- **TASK DIRECTIONS**
Search the material for the word "objects" and copy each line that holds it.

- - - - - - -

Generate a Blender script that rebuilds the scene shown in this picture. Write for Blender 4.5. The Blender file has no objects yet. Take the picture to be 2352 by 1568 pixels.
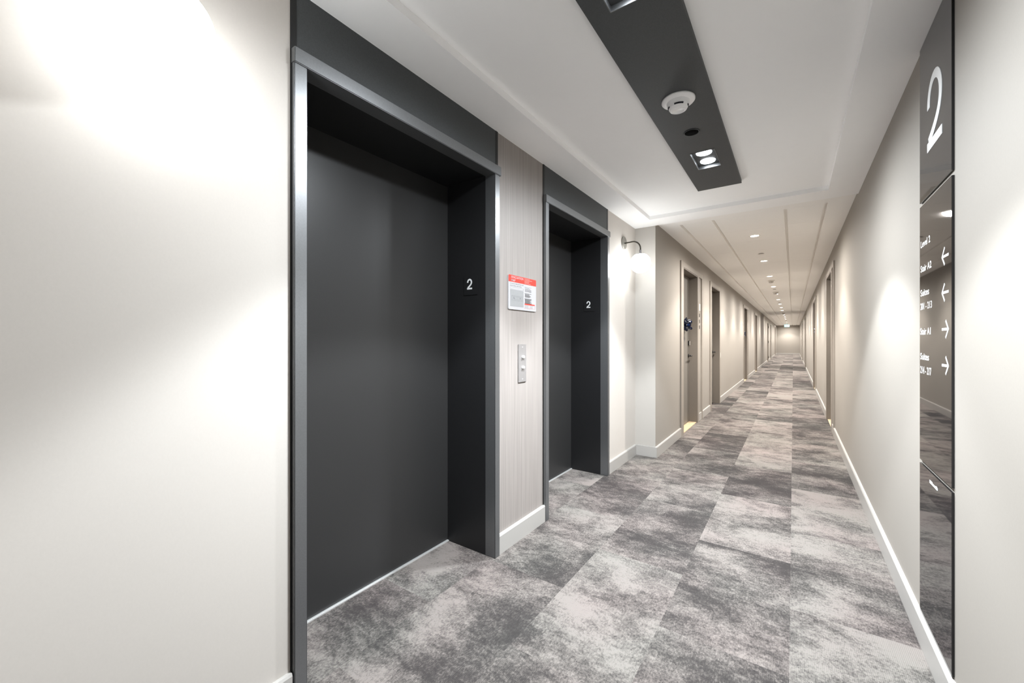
import bpy, bmesh, math, random
from mathutils import Matrix, Vector
random.seed(7)
S = bpy.context.scene
C = S.collection

# ------------------------------------------------------------------ camera, world, exposure
EYE = 1.22
cam = bpy.data.cameras.new('camera')
cam.sensor_width = 36.0
cam.lens = 927.0 / 2352.0 * 36.0
cam.shift_y = -4.0 / 2352.0
cam.clip_start = 0.02
co = bpy.data.objects.new('camera', cam); C.objects.link(co)
co.location = (0, 0, EYE)
co.rotation_euler = (math.pi / 2, 0, math.atan(646.0 / 927.0))
S.camera = co
w = bpy.data.worlds.new('world'); S.world = w
w.use_nodes = True
w.node_tree.nodes['Background'].inputs[0].default_value = (1, 1, 1, 1)
w.node_tree.nodes['Background'].inputs[1].default_value = 0.0
S.view_settings.view_transform = 'Standard'
S.view_settings.look = 'None'
S.view_settings.gamma = 1.0
S.view_settings.exposure = 0.77
S.view_settings.use_curve_mapping = False
S.cycles.max_bounces = 16
S.cycles.diffuse_bounces = 10
S.cycles.glossy_bounces = 4
S.cycles.caustics_reflective = False
S.cycles.caustics_refractive = False
S.cycles.sample_clamp_indirect = 60.0
S.cycles.use_denoising = True

P_TWIN, P_TWIN_SPILL = 102.0, 68.0    # watts of each lamp of the lobby twin downlights: beam, spill off the trim
P_DOWN, P_DOWN_SPILL = 130.0, 140.0   # the same for each corridor downlight
L_GLOBE = 12.0          # radiance of the opal globes
C_TWIN = (0.90, 0.955, 1.0)
C_DOWN = (1.0, 0.95, 0.89)
C_GLOBE = (0.95, 0.985, 1.0)

# ------------------------------------------------------------------ measures (metres)
XL = -1.383      # wall of the elevator lobby
XC = -1.172      # left wall of the corridor
XR = 0.432       # right wall
Y0, Y1 = -0.095, 4.28    # lobby
YB, YE = -3.0, 41.0      # ends of the corridor
ZL, ZT = 2.401, 2.436    # lobby ceiling border, tray
ZC = 2.4305              # corridor tiles
E_Y = (1.261, 2.924)     # middle of the two elevators
HW = 0.577               # half width of an elevator surround

# ------------------------------------------------------------------ materials
def nodes(m):
    return m.node_tree.nodes, m.node_tree.links
def mat(name, col, rough=0.5, metal=0.0, spec=0.5, noise=0.0, nscale=60.0, stretch=(1, 1, 1), bump=0.0, emit=None, estr=0.0, coat=0.0, noise2=None):
    m = bpy.data.materials.new(name); m.use_nodes = True
    n, l = nodes(m); b = n['Principled BSDF']
    b.inputs['Base Color'].default_value = (*col, 1)
    b.inputs['Roughness'].default_value = rough
    b.inputs['Metallic'].default_value = metal
    b.inputs['Specular IOR Level'].default_value = spec
    b.inputs['Coat Weight'].default_value = coat
    if emit:
        b.inputs['Emission Color'].default_value = (*emit, 1)
        b.inputs['Emission Strength'].default_value = estr
    if noise or bump:
        tc = n.new('ShaderNodeTexCoord'); mp = n.new('ShaderNodeMapping')
        mp.inputs['Scale'].default_value = stretch
        t = n.new('ShaderNodeTexNoise'); t.inputs['Scale'].default_value = nscale
        t.inputs['Detail'].default_value = 4.0
        l.new(tc.outputs['Object'], mp.inputs[0]); l.new(mp.outputs[0], t.inputs['Vector'])
        if noise:
            r = n.new('ShaderNodeMapRange')
            r.inputs['From Min'].default_value = 0.3; r.inputs['From Max'].default_value = 0.7
            r.inputs['To Min'].default_value = 1 - noise; r.inputs['To Max'].default_value = 1 + noise
            mx = n.new('ShaderNodeVectorMath'); mx.operation = 'SCALE'
            mx.inputs[0].default_value = col
            l.new(t.outputs[0], r.inputs[0]); l.new(r.outputs[0], mx.inputs['Scale'])
            l.new(mx.outputs[0], b.inputs['Base Color'])
        if bump:
            bp = n.new('ShaderNodeBump'); bp.inputs['Strength'].default_value = bump
            bp.inputs['Distance'].default_value = 0.002
            l.new(t.outputs[0], bp.inputs['Height']); l.new(bp.outputs[0], b.inputs['Normal'])
    return m

M = {}
M['wall'] = mat('linen_wallcovering', (0.555, 0.52, 0.482), 0.62, spec=0.25, noise=0.012, nscale=30, stretch=(7, 7, 5), bump=0.03)
M['corridor_wall'] = mat('beige_wallcovering', (0.315, 0.292, 0.263), 0.65, spec=0.25, noise=0.015, nscale=30, stretch=(7, 7, 5), bump=0.03)
M['return_wall'] = mat('darkened_return_wallcovering', (0.44, 0.418, 0.388), 0.62, spec=0.25, noise=0.012, nscale=30, stretch=(7, 7, 5), bump=0.03)  # same cream wallcovering; dimmer light put into its colour so the globe stands out
M['striated'] = mat('striated_panel', (0.29, 0.263, 0.246), 0.5, spec=0.35, noise=0.16, nscale=9, stretch=(30, 30, 0.22), bump=0.06)
M['ceiling'] = mat('white_ceiling_paint', (0.985, 0.985, 0.985), 0.75, spec=0.2, noise=0.008, nscale=8)
M['tile'] = mat('ceiling_tile', (0.95, 0.94, 0.92), 0.9, spec=0.1, noise=0.03, nscale=160, bump=0.08)
M['base'] = mat('baseboard_paint', (0.40, 0.385, 0.365), 0.4, spec=0.4, noise=0.01, nscale=5)
M['charcoal'] = mat('charcoal_laminate', (0.061, 0.0655, 0.068), 0.55, spec=0.35, noise=0.10, nscale=220)
M['door_metal'] = mat('charcoal_door_metal', (0.026, 0.0255, 0.0255), 0.38, spec=0.4, noise=0.08, nscale=260, bump=0.03)
M['frame_metal'] = mat('charcoal_frame_metal', (0.19, 0.195, 0.20), 0.37, metal=0.7, spec=0.4, noise=0.05, nscale=200)
M['reveal_metal'] = mat('shaded_reveal_metal', (0.012, 0.012, 0.013), 0.45, spec=0.4, noise=0.08, nscale=260)  # reveals get less light; that shade is put into this darker colour
M['black'] = mat('black_trim', (0.008, 0.008, 0.008), 0.4, spec=0.4, noise=0.05)
M['grille'] = mat('black_grille', (0.003, 0.003, 0.003), 0.9, spec=0.05, noise=0.1, nscale=400)
M['sill'] = mat('aluminium_sill', (0.75, 0.75, 0.74), 0.35, metal=0.6, noise=0.03)
M['acrylic'] = mat('black_acrylic', (0.006, 0.006, 0.007), 0.025, spec=0.55, noise=0.01)
M['white_vinyl'] = mat('white_lettering', (0.86, 0.87, 0.87), 0.5, noise=0.005)
M['steel'] = mat('brushed_steel', (0.30, 0.285, 0.278), 0.45, metal=0.4, noise=0.05, nscale=20, stretch=(8, 8, 0.5))
M['button'] = mat('pale_button', (0.86, 0.85, 0.83), 0.25, metal=0.25, noise=0.005)
M['bronze'] = mat('dark_bronze', (0.05, 0.045, 0.035), 0.35, metal=0.6, noise=0.04)
M['nickel'] = mat('satin_nickel_plate', (0.33, 0.32, 0.29), 0.4, metal=0.7, noise=0.04)
M['opal'] = mat('opal_glass', (0.9, 0.9, 0.88), 0.25, emit=C_GLOBE, estr=L_GLOBE)
M['cap'] = mat('grey_cap', (0.35, 0.34, 0.35), 0.4, metal=0.4, noise=0.03)
M['plastic'] = mat('white_plastic', (0.95, 0.95, 0.95), 0.35, noise=0.01)
M['tile_plastic'] = mat('off_white_plastic', (0.70, 0.67, 0.63), 0.4, noise=0.01)
M['slot'] = mat('dark_slot', (0.012, 0.012, 0.02), 0.6, noise=0.05)
M['lens'] = mat('lamp_lens', (0.9, 0.9, 0.9), 0.3, emit=C_TWIN, estr=9.0)
M['corridor_lens'] = mat('corridor_lamp_lens', (0.9, 0.9, 0.9), 0.3, emit=(1.0, 0.92, 0.82), estr=14.0)
M['red'] = mat('red_print', (0.58, 0.036, 0.022), 0.4, noise=0.01)
M['sign_white'] = mat('white_sign_face', (0.46, 0.455, 0.47), 0.35, noise=0.006)
M['print_grey'] = mat('grey_print', (0.25, 0.25, 0.26), 0.5, noise=0.02)
M['print_dark'] = mat('dark_print', (0.06, 0.06, 0.065), 0.5, noise=0.02)
M['map_grey'] = mat('map_grey', (0.29, 0.295, 0.30), 0.45, noise=0.02)
M['casing'] = mat('taupe_casing_paint', (0.30, 0.271, 0.238), 0.45, spec=0.4, noise=0.015)
M['leaf'] = mat('grey_taupe_door_paint', (0.18, 0.167, 0.15), 0.45, spec=0.4, noise=0.05, nscale=120)
M['jamb'] = mat('taupe_jamb_paint', (0.18, 0.158, 0.135), 0.5, spec=0.3, noise=0.04, nscale=120)
M['wood'] = mat('pale_wood', (0.58, 0.44, 0.28), 0.45, noise=0.08, nscale=14, stretch=(8, 1, 8))
M['hardware'] = mat('black_hardware', (0.012, 0.011, 0.010), 0.4, metal=0.3, noise=0.05)
M['ribbon'] = mat('blue_satin_ribbon', (0.015, 0.035, 0.12), 0.28, spec=0.7, noise=0.06)
M['whitish'] = mat('whitish_ribbon', (0.62, 0.64, 0.70), 0.3, metal=0.3, noise=0.03)
M['plaque'] = mat('pale_plaque', (0.80, 0.77, 0.72), 0.4, noise=0.01)
M['exit'] = mat('exit_green', (0.1, 0.5, 0.4), 0.4, emit=(0.30, 0.80, 0.70), estr=1.5)
M['exit_white'] = mat('exit_white', (0.9, 0.9, 0.9), 0.4, emit=(0.85, 1.0, 0.98), estr=3.2)
M['switch'] = mat('steel_switch', (0.42, 0.40, 0.37), 0.35, metal=0.4, noise=0.03)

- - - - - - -

- **SOLUTION**
Generate a Blender script that rebuilds the scene shown in this picture. Write for Blender 4.5. The Blender file has no objects yet. Take the picture to be 2352 by 1568 pixels.
co = bpy.data.objects.new('camera', cam); C.objects.link(co)